Jurnal Pekan Ketiga Muhammad Ghufron

Pekan ketiga kali ini dimulai dengan berbagi pengalaman bertungkus lumus dengan dunia podcast dari seorang podcaster OraGol, Ikhlas Al-Farisi. Beberapa hal diceritakan. Mulai dari perkembangan media hingga sedikit proses kreatif dirinya melintang di dunia podcast. 

Ketertarikannya dengan podcast dimulai sekira tahun 2015. Di titimangsa itu, tak ada inisiatif membikin podcast independen, hanya sekadar tertarik saja. Baru lah di tahun 2018, dirinya mulai menginisiasi OraGol yang eksis tayang tiap Selasa dan Minggu itu. 

Hal yang perlu dilakukan bagi seorang pemula, ialah soal konsistensi. Ia harus menubuh, menjadi karakter. Konsisten menjadi fondasi utama. Setelah pondasi itu terbentuk, bangunan yang menopang selanjutnya ialah soal kedisiplinan. Seorang pemula mesti cermat membagi waktu agar podcast yang ditajanya dapat bertahan, kukuh eksis di antara banyaknya podcast lain yang bermunculan. 

Sehabis berbagi dan mendengar ihwal pertautan seorang podcaster OraGol itu, hari-hari berikutnya diisi dengan waktu suntuk mengarsip. Di bawah komando Raafi, pasukan volunteer batch 8 Radio Buku mulai mengarsip peristiwa-peristiwa di majalah. Peristiwa-peristiwa yang disukai itu, nantinya dibikin kronik. Tagihannya, wajib 10 kronik, pekan ini. 

Kerja-kerja mengarsip menuntut ketelatenan. Kesabaran. Kepedulian.

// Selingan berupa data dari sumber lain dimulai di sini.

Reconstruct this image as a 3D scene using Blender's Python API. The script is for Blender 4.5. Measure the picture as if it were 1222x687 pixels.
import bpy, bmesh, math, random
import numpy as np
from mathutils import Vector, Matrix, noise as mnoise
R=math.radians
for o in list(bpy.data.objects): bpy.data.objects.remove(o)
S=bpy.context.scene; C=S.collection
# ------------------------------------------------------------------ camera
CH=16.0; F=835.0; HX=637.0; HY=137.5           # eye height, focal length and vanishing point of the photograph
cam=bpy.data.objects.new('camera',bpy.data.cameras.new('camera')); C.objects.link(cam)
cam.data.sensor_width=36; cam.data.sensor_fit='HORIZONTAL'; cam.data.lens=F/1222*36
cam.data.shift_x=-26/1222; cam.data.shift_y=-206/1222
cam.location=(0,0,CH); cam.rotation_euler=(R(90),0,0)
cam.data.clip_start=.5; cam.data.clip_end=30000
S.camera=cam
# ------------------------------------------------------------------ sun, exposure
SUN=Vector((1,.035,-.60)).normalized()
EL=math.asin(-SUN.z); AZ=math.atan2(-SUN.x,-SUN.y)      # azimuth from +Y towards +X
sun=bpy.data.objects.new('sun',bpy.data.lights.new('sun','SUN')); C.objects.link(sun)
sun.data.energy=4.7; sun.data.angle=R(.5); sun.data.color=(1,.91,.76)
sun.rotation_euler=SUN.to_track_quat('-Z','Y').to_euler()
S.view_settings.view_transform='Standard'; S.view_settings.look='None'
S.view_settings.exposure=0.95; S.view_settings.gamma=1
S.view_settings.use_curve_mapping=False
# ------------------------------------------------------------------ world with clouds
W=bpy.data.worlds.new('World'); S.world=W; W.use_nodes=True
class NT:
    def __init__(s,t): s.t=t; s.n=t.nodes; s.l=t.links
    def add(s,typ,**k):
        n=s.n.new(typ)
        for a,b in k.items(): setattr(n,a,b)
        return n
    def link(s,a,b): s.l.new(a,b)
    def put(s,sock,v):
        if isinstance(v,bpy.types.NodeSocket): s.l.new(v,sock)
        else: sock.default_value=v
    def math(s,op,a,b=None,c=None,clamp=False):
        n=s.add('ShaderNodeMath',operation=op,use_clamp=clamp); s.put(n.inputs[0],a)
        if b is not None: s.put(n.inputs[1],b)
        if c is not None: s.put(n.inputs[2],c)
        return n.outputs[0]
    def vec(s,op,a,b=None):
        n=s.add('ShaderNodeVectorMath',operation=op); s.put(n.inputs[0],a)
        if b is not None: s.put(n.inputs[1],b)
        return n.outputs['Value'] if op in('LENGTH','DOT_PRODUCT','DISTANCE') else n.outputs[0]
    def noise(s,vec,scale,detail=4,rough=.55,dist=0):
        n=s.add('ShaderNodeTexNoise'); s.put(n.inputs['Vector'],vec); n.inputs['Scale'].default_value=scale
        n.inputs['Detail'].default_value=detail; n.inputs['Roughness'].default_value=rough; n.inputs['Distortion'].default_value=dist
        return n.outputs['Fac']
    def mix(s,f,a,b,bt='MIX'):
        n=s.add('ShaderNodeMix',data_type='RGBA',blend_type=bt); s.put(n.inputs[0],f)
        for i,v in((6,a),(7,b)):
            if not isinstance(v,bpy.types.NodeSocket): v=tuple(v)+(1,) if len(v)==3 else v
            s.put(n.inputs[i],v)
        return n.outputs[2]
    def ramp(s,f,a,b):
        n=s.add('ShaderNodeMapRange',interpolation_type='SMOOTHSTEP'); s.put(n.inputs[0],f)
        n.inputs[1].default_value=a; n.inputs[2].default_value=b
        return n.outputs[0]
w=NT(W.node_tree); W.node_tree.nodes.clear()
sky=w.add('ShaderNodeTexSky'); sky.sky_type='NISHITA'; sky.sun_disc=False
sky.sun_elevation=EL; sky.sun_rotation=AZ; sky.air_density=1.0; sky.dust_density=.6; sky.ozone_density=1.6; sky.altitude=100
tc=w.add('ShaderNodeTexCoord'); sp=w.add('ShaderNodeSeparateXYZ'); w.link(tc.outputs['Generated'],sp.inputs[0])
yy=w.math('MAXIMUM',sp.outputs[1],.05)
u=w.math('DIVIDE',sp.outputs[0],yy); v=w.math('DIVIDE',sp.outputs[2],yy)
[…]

Dan, totalitas. Pasalnya, untuk majalah Tempo saja terkadang jumlah halamannya mencapai angka seratusan lebih. Tentu, dari sekian banyaknya jumlah itu, tidak semuanya memuat peristiwa yang kita sukai. Beberapa halaman terkadang menampilkan iklan dan promosi. Hal ini tak boleh tertanggal dan terlewat begitu saja. Wajib hukumnya diarsip. Siapa tau bermanfaat.

Hari pertama kebagian Tempo, berjumlah seratus delapan halaman. Beberapa halaman bernasib harus memuat iklan. Pun, di hari kedua. Tempo edisi, 29 Agustus 1992 dengan jumlah serupa juga memuat beberapa iklan. Ini sedikit menjengkelkan. 

Di hari kedua, sehabis suntuk berkarib dengan halaman-halaman Tempo, arsip berlanjut ke Suluh. Sebuah majalah terbitan Forum Persaudaraan Umat Beriman (FPUB) Yogyakarta. Suluh bertitimangsa 2005, 2006, 2007, sedikit mengulik ketertarikanku. Pasalnya, tema-tema yang diangkat selalu serupa ; Isu agama, seni, budaya, dan kearifan lokal. Ada peluang besar mencapai sepuluh kronik di majalah dengan karakter khas macam itu. Sudah saatnya menentukan topik yang disukai. 

Topik yang dipilih soal isu-isu ekologis. Tertarik dengan isu ini karena ada proses pelik di balik pemartabatan kelestarian alam. Tempo memuat narasi menarik, mulai dari berbentuk artikel hingga pewartaan. Soal kerusakan barikade pantai, ihwal pengolahan limbah bertajuk “Septic Tank Bebas Kimia”, deklarasi Bali Declaration on Population and Sustainable Development, hingga pandangan Islam dalam memandang kelestarian lingkungan yang dimuat Majalah Suluh. 

Di hari terakhir pekan ini dipungkasi dengan perekaman pembacaan cerpen atau esai. Cerpen Juan Villoro bertajuk menarik “Sebuah Tulisan tentang Iman” kupilih pamrih relatif pendek. Beberapa cerpen Sunlie dan esai Zen Rs sebenarnya cukup memukau untuk dibaca, namun begitu panjang. Hingga akhirnya cerpen penulis Mexico itu lah yang berhasil kubaca dan rekam buat tugas di materi podcast pertama ini.